On Wed, 11 Nov 2015, Yves Dorfsman wrote:
On 2015-11-10 03:33, Joseph Kern wrote:
http://it.slashdot.org/story/15/11/09/239224/fury-and-fear-in-ohio-as-it-jobs-go-to-india
That no longer matters.
My main concern about the need for professionalization was incompetent people
making the wrong decisions, competent people losing their jobs for refusing to
apply the wrong decisions and being priced out by people lacking
experience/skills.
if you are bneing priced out by peopel without your experience/skills either the
comapnies aren't doing as well as they could, or your experience/skills aren't
worth what you are asking for them. (this is not an attack on you or any
individual)
who gets to decide compentent vs incompetent? I've seen good, experienced people
insist that things had to be doen one way that would exceed the budget (time
and/or money) of the organization and the result would be as bad or worst than
doing nothing.
I'm not talking about ethical decisions here, just technical/process decisions.
For large companies this has been partially solved by SOX and PCI, and more of
those regulations are going to come.
For smaller companies, it is being solved by cargo cult and knowledge
"trickling down" from the bigger companies.

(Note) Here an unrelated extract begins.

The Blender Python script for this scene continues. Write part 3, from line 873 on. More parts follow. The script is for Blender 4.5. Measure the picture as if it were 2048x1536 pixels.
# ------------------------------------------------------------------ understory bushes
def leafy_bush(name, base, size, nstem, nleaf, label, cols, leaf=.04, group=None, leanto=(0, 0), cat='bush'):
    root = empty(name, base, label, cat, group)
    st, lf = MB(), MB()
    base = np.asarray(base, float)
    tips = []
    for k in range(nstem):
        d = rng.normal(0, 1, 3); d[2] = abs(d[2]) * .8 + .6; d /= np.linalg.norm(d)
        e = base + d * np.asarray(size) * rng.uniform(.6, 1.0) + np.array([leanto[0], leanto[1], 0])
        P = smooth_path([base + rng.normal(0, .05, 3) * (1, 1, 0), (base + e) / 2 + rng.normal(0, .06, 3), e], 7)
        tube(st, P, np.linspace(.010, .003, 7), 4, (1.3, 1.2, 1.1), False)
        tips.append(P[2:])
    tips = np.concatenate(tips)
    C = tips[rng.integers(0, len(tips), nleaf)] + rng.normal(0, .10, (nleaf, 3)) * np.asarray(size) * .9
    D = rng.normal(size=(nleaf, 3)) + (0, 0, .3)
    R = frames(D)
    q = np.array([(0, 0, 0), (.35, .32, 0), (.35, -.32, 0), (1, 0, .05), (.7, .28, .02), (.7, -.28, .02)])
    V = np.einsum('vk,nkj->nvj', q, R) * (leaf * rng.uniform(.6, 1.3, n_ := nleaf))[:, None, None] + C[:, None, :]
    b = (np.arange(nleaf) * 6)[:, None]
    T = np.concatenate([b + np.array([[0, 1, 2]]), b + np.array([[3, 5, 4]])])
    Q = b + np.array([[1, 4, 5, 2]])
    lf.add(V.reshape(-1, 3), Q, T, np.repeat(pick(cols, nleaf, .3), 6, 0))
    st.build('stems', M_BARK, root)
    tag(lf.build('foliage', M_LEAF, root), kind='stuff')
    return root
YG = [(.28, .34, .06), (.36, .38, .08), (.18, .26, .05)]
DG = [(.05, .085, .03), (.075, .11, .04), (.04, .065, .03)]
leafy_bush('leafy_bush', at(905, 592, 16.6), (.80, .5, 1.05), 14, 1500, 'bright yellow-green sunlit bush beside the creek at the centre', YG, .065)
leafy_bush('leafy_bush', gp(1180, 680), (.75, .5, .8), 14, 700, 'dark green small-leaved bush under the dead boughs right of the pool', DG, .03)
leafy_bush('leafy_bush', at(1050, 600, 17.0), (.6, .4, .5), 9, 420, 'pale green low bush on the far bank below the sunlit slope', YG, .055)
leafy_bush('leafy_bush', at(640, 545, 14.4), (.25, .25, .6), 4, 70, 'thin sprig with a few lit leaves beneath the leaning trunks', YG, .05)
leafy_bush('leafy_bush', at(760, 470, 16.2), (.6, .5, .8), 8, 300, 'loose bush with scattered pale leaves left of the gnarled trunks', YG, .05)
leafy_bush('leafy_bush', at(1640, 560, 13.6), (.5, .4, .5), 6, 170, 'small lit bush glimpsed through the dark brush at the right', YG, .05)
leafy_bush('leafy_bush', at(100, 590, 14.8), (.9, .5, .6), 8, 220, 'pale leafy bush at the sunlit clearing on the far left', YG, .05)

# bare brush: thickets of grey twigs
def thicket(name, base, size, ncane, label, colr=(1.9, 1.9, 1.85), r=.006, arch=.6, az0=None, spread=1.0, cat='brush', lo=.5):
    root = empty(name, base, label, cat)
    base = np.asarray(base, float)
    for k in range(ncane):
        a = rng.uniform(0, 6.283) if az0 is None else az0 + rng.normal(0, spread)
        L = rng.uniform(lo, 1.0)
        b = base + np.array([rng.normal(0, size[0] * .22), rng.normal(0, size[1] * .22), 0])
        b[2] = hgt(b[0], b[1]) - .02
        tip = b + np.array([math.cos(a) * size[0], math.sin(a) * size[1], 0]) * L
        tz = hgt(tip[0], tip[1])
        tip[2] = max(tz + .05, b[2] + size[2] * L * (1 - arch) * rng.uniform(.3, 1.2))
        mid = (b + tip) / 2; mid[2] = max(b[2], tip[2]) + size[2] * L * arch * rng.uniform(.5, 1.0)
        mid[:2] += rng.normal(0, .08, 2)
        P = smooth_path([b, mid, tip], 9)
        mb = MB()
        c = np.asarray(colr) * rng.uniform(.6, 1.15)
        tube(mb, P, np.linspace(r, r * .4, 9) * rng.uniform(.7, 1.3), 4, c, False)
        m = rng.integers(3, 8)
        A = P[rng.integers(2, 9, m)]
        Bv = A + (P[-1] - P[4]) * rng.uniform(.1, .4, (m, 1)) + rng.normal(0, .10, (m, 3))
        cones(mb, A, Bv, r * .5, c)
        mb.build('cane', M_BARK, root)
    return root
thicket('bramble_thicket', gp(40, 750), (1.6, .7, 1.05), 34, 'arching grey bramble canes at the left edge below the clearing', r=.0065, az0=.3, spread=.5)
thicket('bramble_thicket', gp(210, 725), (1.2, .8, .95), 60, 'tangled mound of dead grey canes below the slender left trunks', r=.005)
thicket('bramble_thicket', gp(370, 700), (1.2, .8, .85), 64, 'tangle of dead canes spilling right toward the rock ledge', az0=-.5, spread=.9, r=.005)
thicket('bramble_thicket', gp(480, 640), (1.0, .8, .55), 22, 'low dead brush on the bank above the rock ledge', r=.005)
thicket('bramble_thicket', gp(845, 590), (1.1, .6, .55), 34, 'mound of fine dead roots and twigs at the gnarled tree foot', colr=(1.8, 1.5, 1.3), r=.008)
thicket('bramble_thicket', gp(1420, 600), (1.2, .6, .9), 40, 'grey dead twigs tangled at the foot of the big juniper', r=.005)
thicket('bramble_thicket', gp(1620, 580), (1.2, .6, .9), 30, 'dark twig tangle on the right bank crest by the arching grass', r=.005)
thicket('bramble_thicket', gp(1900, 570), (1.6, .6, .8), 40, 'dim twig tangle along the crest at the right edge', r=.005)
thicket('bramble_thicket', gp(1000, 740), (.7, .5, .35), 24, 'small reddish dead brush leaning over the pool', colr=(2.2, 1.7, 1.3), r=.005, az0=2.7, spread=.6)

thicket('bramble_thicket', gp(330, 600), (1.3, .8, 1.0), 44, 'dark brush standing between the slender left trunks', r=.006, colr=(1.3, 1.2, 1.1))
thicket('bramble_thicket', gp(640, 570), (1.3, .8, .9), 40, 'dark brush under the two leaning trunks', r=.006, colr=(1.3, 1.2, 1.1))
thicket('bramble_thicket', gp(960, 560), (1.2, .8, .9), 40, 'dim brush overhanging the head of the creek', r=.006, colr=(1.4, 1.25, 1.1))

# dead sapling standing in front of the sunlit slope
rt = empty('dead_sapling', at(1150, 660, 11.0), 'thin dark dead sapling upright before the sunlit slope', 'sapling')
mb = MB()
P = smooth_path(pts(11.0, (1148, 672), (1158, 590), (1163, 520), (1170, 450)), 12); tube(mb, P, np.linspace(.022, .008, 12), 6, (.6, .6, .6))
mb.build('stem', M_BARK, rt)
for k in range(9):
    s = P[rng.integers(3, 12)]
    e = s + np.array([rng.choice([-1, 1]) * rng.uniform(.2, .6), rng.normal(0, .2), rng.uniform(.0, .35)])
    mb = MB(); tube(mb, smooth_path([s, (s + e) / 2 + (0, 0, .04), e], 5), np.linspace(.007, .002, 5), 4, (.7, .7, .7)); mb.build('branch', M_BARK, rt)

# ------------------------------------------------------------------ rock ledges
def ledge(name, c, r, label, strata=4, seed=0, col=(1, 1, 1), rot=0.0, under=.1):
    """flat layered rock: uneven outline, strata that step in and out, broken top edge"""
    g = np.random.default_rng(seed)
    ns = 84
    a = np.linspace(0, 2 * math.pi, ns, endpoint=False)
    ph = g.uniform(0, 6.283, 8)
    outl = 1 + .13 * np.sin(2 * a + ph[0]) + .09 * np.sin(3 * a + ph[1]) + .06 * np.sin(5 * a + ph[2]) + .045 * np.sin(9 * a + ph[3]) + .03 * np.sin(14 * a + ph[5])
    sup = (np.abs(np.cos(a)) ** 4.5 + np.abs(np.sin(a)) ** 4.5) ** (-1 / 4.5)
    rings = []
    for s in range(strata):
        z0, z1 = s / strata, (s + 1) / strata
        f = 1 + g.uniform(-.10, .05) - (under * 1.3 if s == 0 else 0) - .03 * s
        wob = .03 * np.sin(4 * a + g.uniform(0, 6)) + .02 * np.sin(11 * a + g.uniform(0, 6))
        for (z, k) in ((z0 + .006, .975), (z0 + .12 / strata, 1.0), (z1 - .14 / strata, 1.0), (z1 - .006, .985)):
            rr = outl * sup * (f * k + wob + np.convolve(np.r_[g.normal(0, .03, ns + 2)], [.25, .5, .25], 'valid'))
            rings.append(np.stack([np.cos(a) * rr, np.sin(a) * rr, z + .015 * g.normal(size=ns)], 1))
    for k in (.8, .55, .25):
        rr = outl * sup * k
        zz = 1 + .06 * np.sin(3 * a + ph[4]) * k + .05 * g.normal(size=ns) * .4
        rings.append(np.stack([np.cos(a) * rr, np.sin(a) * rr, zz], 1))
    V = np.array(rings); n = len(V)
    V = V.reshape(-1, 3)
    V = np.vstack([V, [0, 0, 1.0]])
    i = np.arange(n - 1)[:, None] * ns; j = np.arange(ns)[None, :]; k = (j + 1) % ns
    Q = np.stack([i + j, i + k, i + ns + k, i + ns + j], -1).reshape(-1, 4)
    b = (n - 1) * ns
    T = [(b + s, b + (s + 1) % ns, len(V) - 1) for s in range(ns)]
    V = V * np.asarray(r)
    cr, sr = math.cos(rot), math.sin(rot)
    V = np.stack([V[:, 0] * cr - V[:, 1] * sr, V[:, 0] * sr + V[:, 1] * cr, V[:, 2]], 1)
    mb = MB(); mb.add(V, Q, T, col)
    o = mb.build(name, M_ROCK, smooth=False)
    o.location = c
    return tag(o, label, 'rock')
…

There's pleanty of cargo cult folks in big companies too, and there are small
companies doing new things, not just copying the 'big boys'
remember that the big companies started small, and mostly staqrted doing things
that the big companies of the time said was the wrong approach
addting to what was said earlier in the thread, there is no way to prevent
people from setting up their own systems, and if they do well and grow, you
aren't going to be able to tell them to stop because they now have to stop doing
the work and get the union people to do it instead. The most you can do is to
prevent people in your country from doing the work, but there are pleanty of
others around the world who will be willing to step in if the industry in your
area decides to slit it's own throat.
now more than ever, there is no line clearline between a hobbiest and a
professional. Either end of the spectrum could be managing systems completly
hostedn in AWS for example.
Trying to impose restrictions on who can run a server at the low end is silly
and impossible, and defining the line after which someone must suddently jump
through hoops to keep doing what they've ben successful at for years is a great
way to get ignored.
Providing ways to have people be able to show what they know and have others
vouch for them (i.e. a successful certification program) is a good idea.
Providing ways for people to be able to evaluate candidates is a good idea.
But anything that starts off with the idea of preventing people from being able
to work in the field for any reason (including that you consider them
incompentent do do so) is just not going to fly.